=== What is asked ===
Give the lines of the material verbatim, from the first line to the line with "from mathutils import Vector", including both.
:: Data segment
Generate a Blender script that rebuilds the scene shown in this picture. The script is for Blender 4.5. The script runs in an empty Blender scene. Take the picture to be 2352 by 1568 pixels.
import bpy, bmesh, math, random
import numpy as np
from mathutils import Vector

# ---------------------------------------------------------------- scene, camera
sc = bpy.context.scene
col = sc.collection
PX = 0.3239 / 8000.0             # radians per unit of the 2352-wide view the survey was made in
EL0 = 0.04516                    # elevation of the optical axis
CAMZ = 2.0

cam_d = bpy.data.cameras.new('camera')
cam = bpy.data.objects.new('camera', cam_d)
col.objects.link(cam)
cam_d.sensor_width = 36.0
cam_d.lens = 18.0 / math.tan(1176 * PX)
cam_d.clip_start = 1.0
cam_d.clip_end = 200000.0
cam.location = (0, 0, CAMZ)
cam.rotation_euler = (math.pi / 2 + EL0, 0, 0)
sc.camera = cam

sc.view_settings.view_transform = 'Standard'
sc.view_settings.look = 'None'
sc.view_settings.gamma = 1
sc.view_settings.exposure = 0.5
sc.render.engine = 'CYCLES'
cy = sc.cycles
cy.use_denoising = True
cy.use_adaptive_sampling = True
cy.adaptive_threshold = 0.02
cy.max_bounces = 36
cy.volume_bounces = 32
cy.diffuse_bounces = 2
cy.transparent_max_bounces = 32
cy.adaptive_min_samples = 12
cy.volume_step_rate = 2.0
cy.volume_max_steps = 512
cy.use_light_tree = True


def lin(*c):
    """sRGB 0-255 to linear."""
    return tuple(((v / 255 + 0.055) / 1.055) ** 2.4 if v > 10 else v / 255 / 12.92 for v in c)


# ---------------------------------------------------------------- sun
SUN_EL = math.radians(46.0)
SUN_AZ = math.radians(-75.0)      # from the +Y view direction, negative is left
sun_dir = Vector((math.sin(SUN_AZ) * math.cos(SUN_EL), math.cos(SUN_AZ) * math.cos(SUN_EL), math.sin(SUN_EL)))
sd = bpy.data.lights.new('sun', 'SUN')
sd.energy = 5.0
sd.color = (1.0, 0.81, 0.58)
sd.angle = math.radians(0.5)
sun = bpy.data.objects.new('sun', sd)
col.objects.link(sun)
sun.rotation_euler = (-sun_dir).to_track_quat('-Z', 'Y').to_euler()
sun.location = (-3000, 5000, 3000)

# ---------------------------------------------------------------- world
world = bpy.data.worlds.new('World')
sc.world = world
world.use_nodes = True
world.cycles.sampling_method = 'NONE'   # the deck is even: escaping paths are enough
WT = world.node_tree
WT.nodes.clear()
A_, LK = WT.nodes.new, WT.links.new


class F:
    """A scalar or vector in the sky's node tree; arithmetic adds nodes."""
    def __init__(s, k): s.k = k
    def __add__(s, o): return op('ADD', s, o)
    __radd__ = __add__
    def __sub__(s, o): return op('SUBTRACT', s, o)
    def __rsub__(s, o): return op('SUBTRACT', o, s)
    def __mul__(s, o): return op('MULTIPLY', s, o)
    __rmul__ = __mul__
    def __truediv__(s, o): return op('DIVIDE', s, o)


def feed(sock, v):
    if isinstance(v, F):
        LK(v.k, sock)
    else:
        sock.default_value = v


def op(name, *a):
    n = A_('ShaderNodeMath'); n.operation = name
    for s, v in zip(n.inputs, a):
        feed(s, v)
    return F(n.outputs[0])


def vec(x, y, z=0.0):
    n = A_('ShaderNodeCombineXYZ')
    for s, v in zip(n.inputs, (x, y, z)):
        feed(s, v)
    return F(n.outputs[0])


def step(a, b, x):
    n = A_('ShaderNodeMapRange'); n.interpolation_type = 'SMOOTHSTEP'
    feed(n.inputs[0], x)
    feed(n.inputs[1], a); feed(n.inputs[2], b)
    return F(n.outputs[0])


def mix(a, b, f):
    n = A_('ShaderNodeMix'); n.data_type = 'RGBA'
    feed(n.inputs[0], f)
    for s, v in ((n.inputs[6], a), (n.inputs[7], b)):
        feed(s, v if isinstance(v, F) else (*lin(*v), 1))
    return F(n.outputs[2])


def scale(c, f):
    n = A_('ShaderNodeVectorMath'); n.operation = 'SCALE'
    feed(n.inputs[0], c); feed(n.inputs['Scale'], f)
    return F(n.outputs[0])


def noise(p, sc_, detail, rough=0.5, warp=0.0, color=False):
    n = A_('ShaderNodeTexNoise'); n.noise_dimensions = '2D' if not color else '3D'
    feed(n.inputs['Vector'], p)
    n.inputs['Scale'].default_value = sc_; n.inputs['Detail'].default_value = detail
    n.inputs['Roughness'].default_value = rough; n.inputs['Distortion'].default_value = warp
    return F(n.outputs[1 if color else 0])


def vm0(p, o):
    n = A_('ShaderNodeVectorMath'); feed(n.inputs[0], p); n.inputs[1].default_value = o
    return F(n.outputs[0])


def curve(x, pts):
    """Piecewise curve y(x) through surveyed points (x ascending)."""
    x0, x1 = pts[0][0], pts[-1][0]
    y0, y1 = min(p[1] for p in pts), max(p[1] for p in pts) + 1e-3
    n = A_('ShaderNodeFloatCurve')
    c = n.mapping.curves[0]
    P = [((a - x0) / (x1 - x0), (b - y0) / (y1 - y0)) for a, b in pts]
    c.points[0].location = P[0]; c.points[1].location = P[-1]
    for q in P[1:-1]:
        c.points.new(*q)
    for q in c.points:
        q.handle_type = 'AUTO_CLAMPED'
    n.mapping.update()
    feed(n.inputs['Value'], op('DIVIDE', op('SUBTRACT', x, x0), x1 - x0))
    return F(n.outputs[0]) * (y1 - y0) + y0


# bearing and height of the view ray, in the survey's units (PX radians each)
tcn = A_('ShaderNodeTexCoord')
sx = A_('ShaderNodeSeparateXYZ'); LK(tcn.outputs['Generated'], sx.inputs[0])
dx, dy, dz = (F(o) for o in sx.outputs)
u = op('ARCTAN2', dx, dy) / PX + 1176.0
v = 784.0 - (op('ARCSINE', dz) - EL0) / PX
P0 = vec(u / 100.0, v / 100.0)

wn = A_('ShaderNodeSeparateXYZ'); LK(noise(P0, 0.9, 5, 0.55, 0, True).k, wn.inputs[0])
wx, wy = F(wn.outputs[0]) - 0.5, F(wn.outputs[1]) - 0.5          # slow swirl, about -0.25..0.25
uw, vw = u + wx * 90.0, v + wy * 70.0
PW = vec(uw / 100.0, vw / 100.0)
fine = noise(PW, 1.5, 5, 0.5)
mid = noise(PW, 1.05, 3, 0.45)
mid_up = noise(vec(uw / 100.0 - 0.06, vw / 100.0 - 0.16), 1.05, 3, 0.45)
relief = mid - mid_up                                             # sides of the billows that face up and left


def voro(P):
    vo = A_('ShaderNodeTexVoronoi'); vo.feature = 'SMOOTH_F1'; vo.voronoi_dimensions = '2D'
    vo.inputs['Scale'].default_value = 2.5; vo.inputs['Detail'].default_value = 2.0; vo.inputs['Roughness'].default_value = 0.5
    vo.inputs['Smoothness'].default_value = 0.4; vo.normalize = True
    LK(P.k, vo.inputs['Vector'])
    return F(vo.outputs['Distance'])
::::
=== Response to the task ===
Generate a Blender script that rebuilds the scene shown in this picture. The script is for Blender 4.5. The script runs in an empty Blender scene. Take the picture to be 2352 by 1568 pixels.
import bpy, bmesh, math, random
import numpy as np
from mathutils import Vector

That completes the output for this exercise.